The history of affirmative action in Idaho

Niamh Brennan | The Arbiter

The Supreme Court of the United States ruled against affirmative action on June 29, in a case brought forward against Harvard University on the basis that affirmative action unfairly favored applicants on the basis of race. 

Affirmative action first began with President John F. Kennedy in 1961. The intent of affirmative action is to ensure that minorities are actively included and considered for both jobs and education. 

Idaho has its own history and laws regarding affirmative action. Even before the Supreme Court decision, affirmative action was banned in Idaho. The Governor of Idaho had issued an executive order establishing affirmative action in 2004, along with preference for veterans in state employment.

In 2020 affirmative action was banned in Idaho. The ban was signed into law by Governor Brad Little. 

In an email to The Arbiter from Mike Sharp, director of Media Relations, Boise State provided an official statement on affirmative action.

“Boise State’s admissions decisions are based on academic achievement, consistent with state law that preceded the ruling. We have and will continue to care for all members of our Bronco community,” the email stated. 

Boise State has a majority white student population as of 2021, with 72.6% white, 12.9% Hispanic or Latino, 2.64% Asian and 1.55% Black or African American.

According to Dora Ramirez, director of Ethnic Studies at Boise State, affirmative action has had a positive impact on minority communities in the past. It has helped women and other minorities get jobs and an education.

Niamh Brennan | The Arbiter

“I do think that it has made universities aware of the demographics, aware of the kind of students that they are teaching and so I do feel that it has helped,” Ramirez said.

 Affirmative action has more success in some schools and with certain demographics than others, according to Ramirez. Many engineering programs still struggle with recruiting women, and minorities face unique barriers in getting access to education and jobs. 

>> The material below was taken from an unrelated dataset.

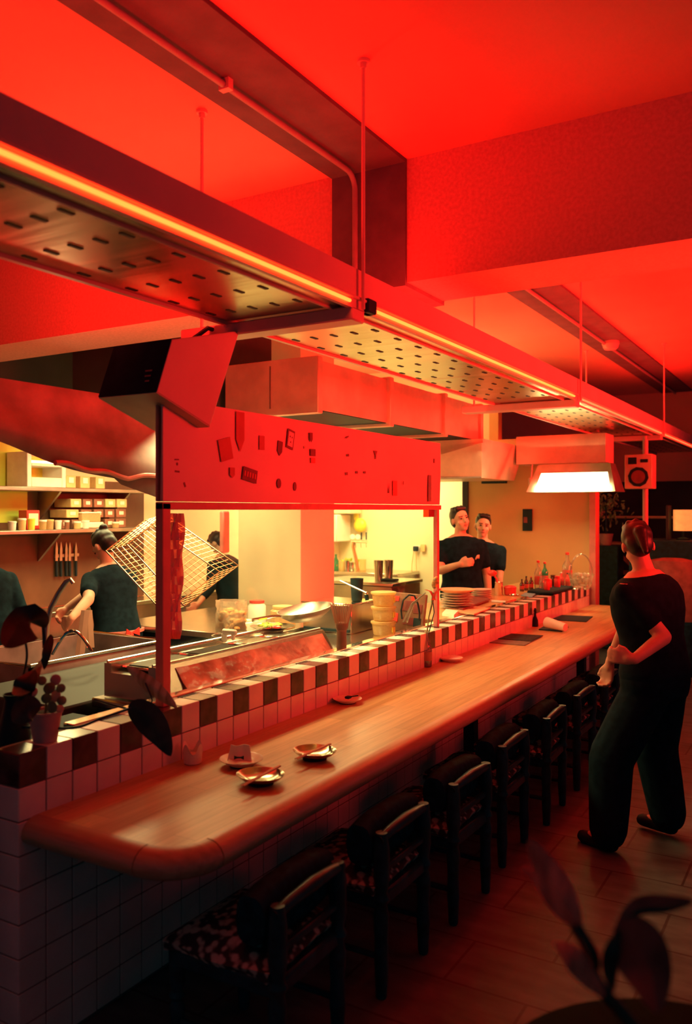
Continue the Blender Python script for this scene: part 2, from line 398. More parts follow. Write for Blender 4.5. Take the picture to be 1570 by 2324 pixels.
# ------------------------------------------------------------------ the room
CEIL = 3.426
struct(MB().box((-7, -2, -0.05), (3.5, 14, 0)).build('floor', M['floor'], smooth=0))
struct(MB().box((-7, -2, CEIL), (3.5, 14, CEIL + 0.05)).build('ceiling', M['ceiling'], smooth=0))
struct(MB().box((-5.75, -1, 0), (-5.6, 9.4, CEIL)).build('wall_left', M['wallcream'], smooth=0))
struct(MB().box((-5.6, 9.3, 0), (-3.55, 9.42, CEIL)).build('wall_kitchen', M['wallcream'], smooth=0))
struct(MB().box((-3.50, 8.55, 0), (-2.16, 8.67, 2.45)).build('wall_bar', M['wallorange'], smooth=0))
struct(MB().box((-2.19, 8.535, 0.0), (-2.13, 8.69, 2.45)).build('trim_1', M['framered'], smooth=0))
struct(MB().bbox((-3.57, 8.53, 0), (-3.50, 8.68, 2.45), 0.005).build('trim_2', M['walldark'], smooth=0))
struct(MB().box((-3.55, 9.30, 0), (-3.44, 9.42, CEIL)).build('trim_3', M['wallorange'], smooth=0))
struct(MB().box((-7, 13.0, 0), (3.5, 13.1, 2.12)).build('wall_back', M['walldark'], smooth=0))
struct(MB().box((-7, 12.98, 2.12), (3.5, 13.1, CEIL)).build('wall_back_upper', M['ceiling'], smooth=0))
struct(MB().box((-4.56, 5.85, 0), (-3.90, 6.39, CEIL)).build('column', M['wallcream'], smooth=0, bevel=0.006))
struct(MB().box((-5.6, -1, 2.25), (-5.58, 9.3, CEIL - 0.002)).build('trim_6', M['walldark'], smooth=0))  # dark sheet stands in for the shade on the upper left wall
# cross beam with the reinforcing plates that run along the ceiling and down over it
BY0, BY1, BZ = 3.70, 4.13, 2.82
struct(MB().box((-5.6, BY0, BZ), (2.9, BY1, CEIL)).build('beam', M['beam'], smooth=0))
px0, px1 = -2.26, -1.84
plate = MB().box((px0, -1.5, CEIL - 0.02), (px1, BY0, CEIL)).box((px0, BY0 - 0.02, BZ - 0.02), (px1, BY0, CEIL - 0.02))
plate.box((px0, BY0, BZ - 0.02), (px1, BY1, BZ)).box((px0, BY1, BZ - 0.02), (px1, BY1 + 0.02, CEIL - 0.02)).box((px0, BY1 + 0.02, CEIL - 0.02), (px1, 12.9, CEIL))
tag(plate.build('ceiling_plate', M['steelplate'], smooth=0), 'long dull steel plate fixed along the ceiling and folded over the cross beam', 'ceiling plate')
zc = CEIL - 0.045
cd = thing('conduit_pipe', 'thin conduit pipe clipped under the ceiling plate, bending down at the cross beam', 'pipe', (-2.1, 2, zc))
path = [(-2.10, -1.4, zc), (-2.10, 1.0, zc), (-2.10, 3.50, zc)] + [(-2.10, 3.56 + 0.08 * math.sin(R(a)), zc - 0.08 + 0.08 * math.cos(R(a))) for a in (15, 35, 55, 75, 90)] + [(-2.10, 3.64, BZ + 0.0)]
MB().tube(path, 0.014, 10).build('pipe_run', M['conduit'], cd, world=True)
for y in (0.9, 1.75, 2.6): MB().box((-2.125, y, zc - 0.018), (-2.075, y + 0.03, CEIL - 0.02)).build('clip', M['redmetal'], cd, world=True)
tag(MB().tube([(-2.06, 4.22, zc), (-2.06, 12.8, zc)], 0.016, 10).build('conduit_pipe', M['conduit']), 'thin conduit pipe under the ceiling plate on the far side of the cross beam', 'pipe')
p = at(1385, 793, Z=CEIL - 0.10)
sr = thing('smoke_detector', 'round smoke detector on the ceiling plate beyond the cross beam', 'smoke detector', (p.x, p.y, CEIL - 0.02))
MB().lathe([(0.085, -0.0), (0.085, -0.03)], n=24).build('base', M['redmetal'], sr)
MB().lathe([(0.03, -0.085), (0.06, -0.08), (0.075, -0.06), (0.08, -0.03)], n=24).build('cover', M['redmetal'], sr)

# ------------------------------------------------------------------ hanging hood over the counter
HX0, HX1, HZ = -2.22, -1.60, 2.47
hood = thing('extractor_hood', 'long hanging extractor hood with slotted steel underside and glowing red outer lip above the counter', 'extractor hood', (-1.9, 4, HZ))
MB().prism([(HX1, -1, HZ), (HX1 + 0.0, -1, HZ + 0.155), (HX1 - 0.10, -1, HZ + 0.175), (HX0 + 0.02, -1, HZ + 0.175), (HX0, -1, HZ + 0.05), (HX0, -1, HZ), (HX0 + 0.02, -1, HZ), (HX0 + 0.02, -1, HZ + 0.03), (HX1 - 0.02, -1, HZ + 0.03), (HX1 - 0.02, -1, HZ)], (0, 13.2, 0)).build('housing', M['redmetal'], hood, world=True, smooth=0)
MB().bbox((HX1 - 0.005, -1, HZ + 0.035), (HX1 + 0.012, 12.2, HZ + 0.047), 0.003).build('lip_rail', M['redmetal'], hood, world=True)
MB().bbox((HX1 - 0.10, -1, HZ + 0.002), (HX1 - 0.085, 12.2, HZ + 0.03), 0.003).build('inner_rail', M['redmetal'], hood, world=True)
bays = [(-1.0, 2.74), (2.86, 5.86), (5.98, 9.08), (9.2, 12.1)]
for (y0, y1) in bays:
    pn = MB().box((HX0 + 0.025, y0, HZ + 0.012), (HX1 - 0.03, y1, HZ + 0.03))
    k = 0; y = y0 + 0.13
    while y < y1 - 0.06:
        for x in (-1.75, -1.855, -1.96, -2.065, -2.165):
            pn.bbox((x - 0.009, y - 0.026, HZ + 0.0095), (x + 0.009, y + 0.026, HZ + 0.014), 0.004, 1)
        y += 0.217; k += 1
    # shallow folded seams give the sheet its banded look
    pn.build('slotted_panel', [M['hoodsheet'], M['slot']], hood, world=True, smooth=0)
for y in (2.80, 5.92, 9.14):
    MB().bbox((-2.46, y - 0.05, HZ - 0.045), (HX1 - 0.0, y + 0.05, HZ + 0.008), 0.006).build('cross_bar', M['redmetal'], hood, world=True)
    for x, nm, zb in ((HX1 + 0.021, 0, HZ + 0.0), (-2.38, 1, HZ + 0.010)):
        hr = thing('hanger_rod', 'thin threaded rod holding the %s side of the hood, %s' % (('outer', 'inner')[nm], {2.80: 'nearest the camera', 5.92: 'middle pair beyond the cross beam', 9.14: 'farthest pair'}[y]), 'rod', (x, y, zb), 0, 'hood hanger rods')
        zt = CEIL - zb + HZ
        MB().tube([(0, 0, 0.0), (0, 0, zt - HZ)], 0.0075, 8).build('shaft', M['redmetal'], hr)
        MB().lathe([(0.024, zt - HZ - 0.012), (0.024, zt - HZ)], n=16).lathe([(0.014, zt - HZ - 0.032), (0.014, zt - HZ - 0.012)], n=6).build('ceiling_plate_nut', M['redmetal'], hr)
MB().bbox((HX1 - 0.03, 2.845, HZ + 0.0), (HX1 + 0.02, 2.915, HZ + 0.055), 0.005).build('end_socket', M['black'], hood, world=True)
for i, (y0, y1, mm) in enumerate([(-0.9, 2.72, 'led'), (2.93, 5.80, 'led'), (6.0, 9.05, 'led2'), (9.2, 12.0, 'led2')]):
    t = tag(MB().tube([(HX1 + 0.0092, y0, HZ + 0.018), (HX1 + 0.0092, y1, HZ + 0.018)], 0.0065, 10).build('led_tube', M[mm]),
        ['glowing red-orange LED tube on the hood lip nearest the camera', 'glowing red-orange LED tube on the hood lip, from the first gap to the middle rods', 'dimmer red LED tube on the far part of the hood lip, past the middle rods', 'red LED tube at the farthest end of the hood lip'][i], 'light tube', 'LED tubes on the hood lip')

# ------------------------------------------------------------------ tiled half wall, counter
WX = -2.16; LZ = 0.953; TS = 0.105; WY0, WY1 = 1.69, 8.50; WB = -2.285
w = MB().box((WB, WY0 + 0.004, 0), (WX - 0.004, WY1, LZ - 0.004), 2)
ncol = int((WY1 - WY0) / TS)
g = 0.0022
rows = [(LZ - TS, LZ)] + [(LZ - TS - (k + 1) * TS, LZ - TS - k * TS) for k in range(8)]
for c in range(ncol):
    y0 = WY0 + c * TS; y1 = y0 + TS
    for k, (z0, z1) in enumerate(rows):
        mi = 1 if (k == 0 and c % 2 == 0) else 0
        w.bbox((WX - 0.012, y0 + g, max(z0, 0) + g), (WX, y1 - g, z1 - g), 0.002, mi)
    w.bbox((WX - 0.105, y0 + g, LZ - 0.01), (WX - 0.0002, y1 - g, LZ + 0.0), 0.002, 1 if c % 2 == 0 else 0)
for k, (z0, z1) in enumerate(rows):
    w.bbox((WX - 0.105, WY0, max(z0, 0) + g), (WX - 0.001, WY0 + 0.012, z1 - g), 0.002, 1 if k == 0 else 0)
hw = struct(w.build('wall_counter', [M['tile'], M['darktile'], M['grout']], smooth=0))
tag(MB().bbox((-2.325, 2.0, 0.93), (-2.268, 8.45, 0.962), 0.004).build('ledge_rail', M['chrome']), 'long polished steel rail behind the striped tile ledge', 'rail')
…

“I mean, starting from day one, you know, a lot of communities of color are segregated,” Ramirez said. 

Ramirez believes the way schools are funded creates segregated communities based on race and class. 

“Certain schools get more money than other schools and they do that by wealth. If your community is wealthy, then you get more money for your schools. So if your community is not you get less,” Ramirez said. “Then that happens, because minorities tend to be segregated into areas that are not seen as areas that you want to live in. That becomes that kind of class structure that then weakens some schools and strengthens others.”

According to Ramiriez, college education opens up more opportunities for minority students that would not otherwise be available to them. 

“It offers them a way to not just higher education, also jobs that have been, you know, historically restricted,” Ramirez said. “But it also offers a way to gain or to build some kind of generational wealth for their family”

Ramirez believes that Idaho’s ban on affirmative action has impacted students’ views of the state.

“That gives a certain kind of reputation with students. And so I think a lot of students might not want to come to Boise State University because of that,” Ramirez said. “But at the same time, I know that Boise State is trying to make sure that these laws don’t affect a student’s ability to get into college.”